**Prompt:** Transcribe each entry below exactly. Pictures do not go in the copy.

**Records shown:**
╔══

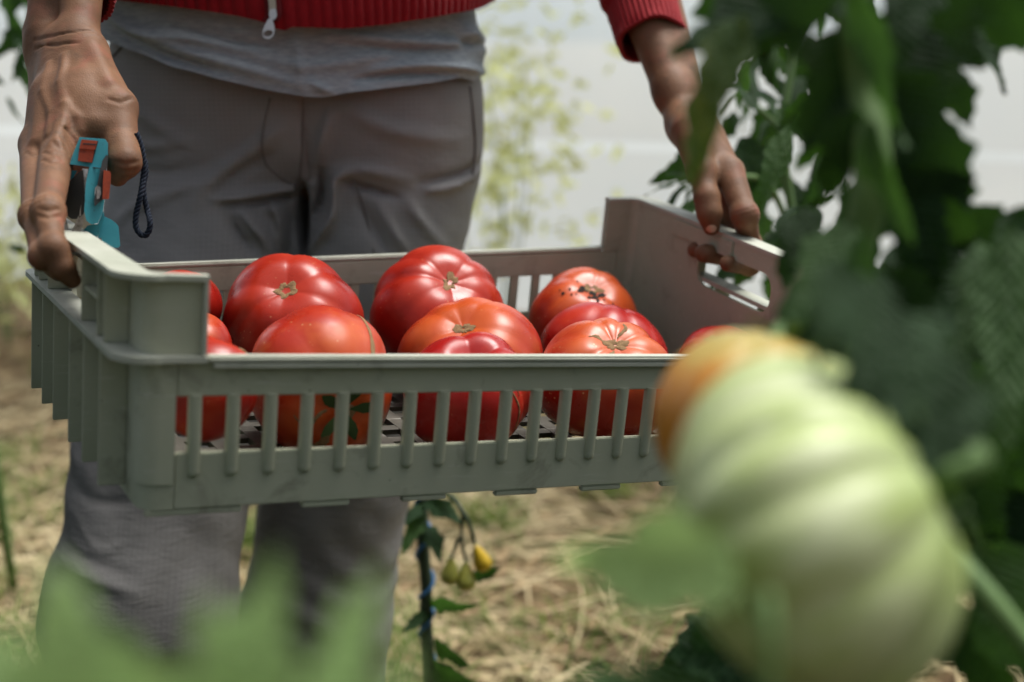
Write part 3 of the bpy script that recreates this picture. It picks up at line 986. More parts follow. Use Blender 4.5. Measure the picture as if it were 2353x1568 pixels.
# hand on the far end: thumb on the inside of the wall, fingers through the grip hole
HR = {
 'palm': [
  [J(1438, -90, 1.385, 56), J(1548, 215, 1.310, 43)],
  [J(1485, -105, 1.395, 52), J(1580, 215, 1.325, 40)],
  [J(1548, 210, 1.310, 43), J(1583, 300, 1.290, 42)],
  [J(1575, 285, 1.285, 44), J(1672, 400, 1.250, 34)],
  [J(1600, 280, 1.300, 42), J(1668, 405, 1.285, 34)],
  [J(1605, 285, 1.320, 36), J(1655, 410, 1.315, 30)],
  [J(1620, 330, 1.290, 42), J(1680, 450, 1.272, 36)],
  [J(1640, 400, 1.285, 34), J(1680, 490, 1.275, 30)],
 ],
 'thumb': [J(1582, 300, 1.265, 40), J(1612, 395, 1.235, 30), J(1624, 455, 1.222, 27), J(1630, 490, 1.219, 26), J(1635, 522, 1.223, 20)],
 'fingers': [
  [J(1676, 395, 1.245, 33), J(1712, 495, 1.212, 28), JX(1722, 562, CL + 0.014, 25), JX(1722, 610, CL + 0.010, 23), JX(1672, 606, CL - 0.026, 19)],
  [J(1666, 405, 1.285, 32), J(1700, 480, 1.262, 28), JX(1690, 545, CL + 0.016, 25), JX(1680, 592, CL + 0.012, 23), JX(1618, 582, CL - 0.034, 22)],
  [J(1655, 410, 1.315, 30), J(1690, 470, 1.295, 26), JX(1662, 528, CL + 0.016, 23), JX(1648, 575, CL + 0.012, 21), JX(1598, 574, CL - 0.022, 19)],
 ],
 'tendon': [],
 'dent': [],
}


def hand_sdf(H):
    def fn(X, Y, Z):
        d = None
        for seg in H['palm']:
            e = chain(X, Y, Z, seg, 0.01)
            d = e if d is None else smin(d, e, 0.014)
        d = smin(d, chain(X, Y, Z, H['thumb'], 0.007), 0.013)
        fg = None
        for ch in H['fingers']:
            e = chain(X, Y, Z, ch, 0.006)
            for i in (1, 2):                                     # knuckles
                p, r = ch[i]
                e = smin(e, np.sqrt((X - p[0]) ** 2 + (Y - p[1]) ** 2 + (Z - p[2]) ** 2) - r * 1.03, 0.006)
            for i in (1,):                                       # creases across the joints
                p, t_ = ch[i][0], (ch[i + 1][0] - ch[i - 1][0]).normalized()
                sx_, sy_, sz_ = X - p[0], Y - p[1], Z - p[2]
                al = sx_ * t_[0] + sy_ * t_[1] + sz_ * t_[2]
                e = e + 0.0005 * np.cos(al * 1500) * np.exp(-(al / 0.006) ** 2)
            fg = e if fg is None else smin(fg, e, 0.0022)
        d = smin(d, fg, 0.009)
        for seg in H['tendon']:
            d = smin(d, chain(X, Y, Z, seg, 0.004), 0.010)
        for seg in H.get('vein', []):
            d = smin(d, chain(X, Y, Z, seg, 0.002), 0.005)
        for seg in H.get('groove', []):
            d = -smin(-d, chain(X, Y, Z, seg, 0.001), 0.0025)
        for p, r in H['dent']:
            s_ = np.sqrt((X - p[0]) ** 2 + (Y - p[1]) ** 2 + (Z - p[2]) ** 2) - r
            d = -smin(-d, s_, 0.010)
        return d
    return fn


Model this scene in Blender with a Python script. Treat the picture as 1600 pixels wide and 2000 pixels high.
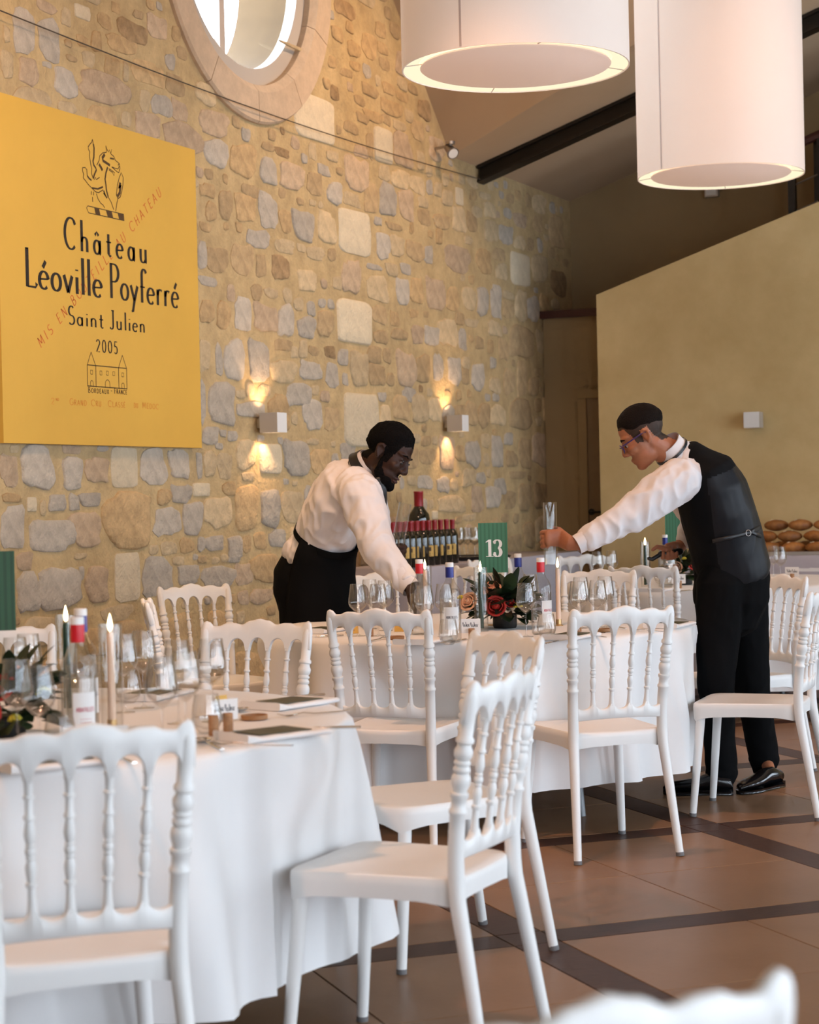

╚══

**Finished task:**
Write part 3 of the bpy script that recreates this picture. It picks up at line 986. More parts follow. Use Blender 4.5. Measure the picture as if it were 2353x1568 pixels.
# hand on the far end: thumb on the inside of the wall, fingers through the grip hole
HR = {
 'palm': [
  [J(1438, -90, 1.385, 56), J(1548, 215, 1.310, 43)],
  [J(1485, -105, 1.395, 52), J(1580, 215, 1.325, 40)],
  [J(1548, 210, 1.310, 43), J(1583, 300, 1.290, 42)],
  [J(1575, 285, 1.285, 44), J(1672, 400, 1.250, 34)],
  [J(1600, 280, 1.300, 42), J(1668, 405, 1.285, 34)],
  [J(1605, 285, 1.320, 36), J(1655, 410, 1.315, 30)],
  [J(1620, 330, 1.290, 42), J(1680, 450, 1.272, 36)],
  [J(1640, 400, 1.285, 34), J(1680, 490, 1.275, 30)],
 ],
 'thumb': [J(1582, 300, 1.265, 40), J(1612, 395, 1.235, 30), J(1624, 455, 1.222, 27), J(1630, 490, 1.219, 26), J(1635, 522, 1.223, 20)],
 'fingers': [
  [J(1676, 395, 1.245, 33), J(1712, 495, 1.212, 28), JX(1722, 562, CL + 0.014, 25), JX(1722, 610, CL + 0.010, 23), JX(1672, 606, CL - 0.026, 19)],
  [J(1666, 405, 1.285, 32), J(1700, 480, 1.262, 28), JX(1690, 545, CL + 0.016, 25), JX(1680, 592, CL + 0.012, 23), JX(1618, 582, CL - 0.034, 22)],
  [J(1655, 410, 1.315, 30), J(1690, 470, 1.295, 26), JX(1662, 528, CL + 0.016, 23), JX(1648, 575, CL + 0.012, 21), JX(1598, 574, CL - 0.022, 19)],
 ],
 'tendon': [],
 'dent': [],
}


def hand_sdf(H):
    def fn(X, Y, Z):
        d = None
        for seg in H['palm']:
            e = chain(X, Y, Z, seg, 0.01)
            d = e if d is None else smin(d, e, 0.014)
        d = smin(d, chain(X, Y, Z, H['thumb'], 0.007), 0.013)
        fg = None
        for ch in H['fingers']:
            e = chain(X, Y, Z, ch, 0.006)
            for i in (1, 2):                                     # knuckles
                p, r = ch[i]
                e = smin(e, np.sqrt((X - p[0]) ** 2 + (Y - p[1]) ** 2 + (Z - p[2]) ** 2) - r * 1.03, 0.006)
            for i in (1,):                                       # creases across the joints
                p, t_ = ch[i][0], (ch[i + 1][0] - ch[i - 1][0]).normalized()
                sx_, sy_, sz_ = X - p[0], Y - p[1], Z - p[2]
                al = sx_ * t_[0] + sy_ * t_[1] + sz_ * t_[2]
                e = e + 0.0005 * np.cos(al * 1500) * np.exp(-(al / 0.006) ** 2)
            fg = e if fg is None else smin(fg, e, 0.0022)
        d = smin(d, fg, 0.009)
        for seg in H['tendon']:
            d = smin(d, chain(X, Y, Z, seg, 0.004), 0.010)
        for seg in H.get('vein', []):
            d = smin(d, chain(X, Y, Z, seg, 0.002), 0.005)
        for seg in H.get('groove', []):
            d = -smin(-d, chain(X, Y, Z, seg, 0.001), 0.0025)
        for p, r in H['dent']:
            s_ = np.sqrt((X - p[0]) ** 2 + (Y - p[1]) ** 2 + (Z - p[2]) ** 2) - r
            d = -smin(-d, s_, 0.010)
        return d
    return fn


Model this scene in Blender with a Python script. Treat the picture as 1600 pixels wide and 2000 pixels high.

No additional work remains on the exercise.